中国の全国人民代表大会にて、「国家安全法制」の香港への導入が決定されました。
国家分裂やテロ活動、外国諸勢力の干渉などを取り締まるもので、必要な場合は、中国の治安部門が香港へ出先機関の設置できることになります。
香港では2019年6月から国の体制に対する抗議活動が絶えず続いており、この活動を抑制するのが1つの目的と見れられています。
中国側は、「一国二制度」を長期的に安定させるためであり、香港人の権利への影響はないと表明。
ただ一部の見方は、香港が香港ではなくなるとされています。
香港法人や香港の銀行口座を活用している場合は、何かのトラブルが発生するのに備えて、別の国・地域での法人運営や資産管理を考えておく必要があります。
シンガポールで非居住者預金が増加中
香港にあった資金の一部が、シンガポールに流入している可能性があります。
シンガポールでは、2019年4月と比較すると、非居住者の銀行預金総額が、44%上昇したとCIMBのプライベートバンカーが公表しています。
Non-resident deposits in Singapore jump 44% to record S$62b in April
ここでの非居住者とは・・・
シンガポール以外に住所を登録している
・国外居住者
・国外労働者
・国外法人
です。
香港法人とシンガポール法人の比較
香港法人を活用している場合は、リスク分散として、他の国・地域の法人活用を視野に入れておかなければなりません。
ただオフショア地域の法人の場合は、
・ルールがよく変わったり
・銀行口座の開設に苦労したり
・口座が決済代行会社でしか持てなく送金維持手数料が高かったり
というケースがあるので注意が必要です。
香港法人とシンガポール法人の要件比較
ここでは、香港法人とシンガポール法人の要件を簡単に比較してみます。
香港法人の条件は、
・株主 :最低1名
・取締役 :最低1名
・取締役居住:不要
・秘書役 :要
・年次報告書:要
・税務申告書:要
・会計監査 :要
シンガポール法人の条件
・株主 :最低2名
・取締役 :最低2名(個人・法人可)
・取締役居住:要(1名以上)
・秘書役 :要
・年次報告書:要
・税務申告書:要
・会計監査 :要
ですので、株主・取締役の人数と取締役の居住要件について一部差があり、シンガポール法人のほうが要件は厳しいです。
香港法人とシンガポール法人の法人税率
法人税については、
・香港:利益の200万香港ドルまで8.25%、以上は16.5%
・シンガポール:17% 最初の1万シンガドルの75%と次の19万シンガドルの50%は免税
です。
銀行口座を分散して活用する
日本の銀行で外国人旅行者の口座開設が難しいように。
日本人観光客が、香港やシンガポールに渡航して、合法的に滞在できる査証の提示なしに、口座を開設するのは難しくなっています。

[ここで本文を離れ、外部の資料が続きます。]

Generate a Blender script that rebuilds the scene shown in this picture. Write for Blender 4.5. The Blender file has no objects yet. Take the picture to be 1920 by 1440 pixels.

以前は香港・シンガポール共に旅行者でも口座が開設できましたが、KYCやAMLの観点から本人確認が強化されているためです。
そんな中でも、銀行が口座開設を受け付けてくれる人というのはどういう人でしょうか?
お金を持っていて、銀行に預金してくれて、さらに商品を購入してくれる人です。
海外の銀行口座を開設して活用するのは、余剰資金があることが前提です。
海外送金は、銀行だと手数料が1,500円から2,500円程度かかります。
15万円を送金すると、送金手数料ですでに1%以上かかっていて、そこに為替手数料+着金手数料などが加わるので、さらに高くになります。
ある程度まとまった金額が送金できないと、資産を守るつもりでも、どんどん削ってしまうことになります。
海外送金の手数料を極力押さえるためにどうしたらいいか?
追伸
暗号資産(仮想通貨/暗号通貨)の取引所でKYCが強化され、日本居住者がどんどんと締め出されています。
日本のIPからのアクセス遮断などの対策が取られており、それをかいくぐったとしてもあつ日突然アカウント凍結という可能性があります。
銀行も締め出しがないとは言えません。
ある程度顧客を絞っているといっても、
・合法的に滞在できる査証を持っていない
・口座に預金が少ない
・口座での取引がほとんどない
・口座から銀行の金融商品を購入していない
といった場合は口座が凍結されて、閉鎖という流れになる可能性もあります。
凍結が電話で解除され、預金を引き出せるようならいいのですが、電話でのやりとりは、ほぼ英語もしくは中国語が必要になります。
現地支店窓口への渡航が必要になった場合は、その分の費用がかかります。
お金の問題は精神的不安が重くストレスになります。
今海外銀行口座を持っていてあまり活用していないなら資金を引き上げて閉鎖することも1つの選択肢になります。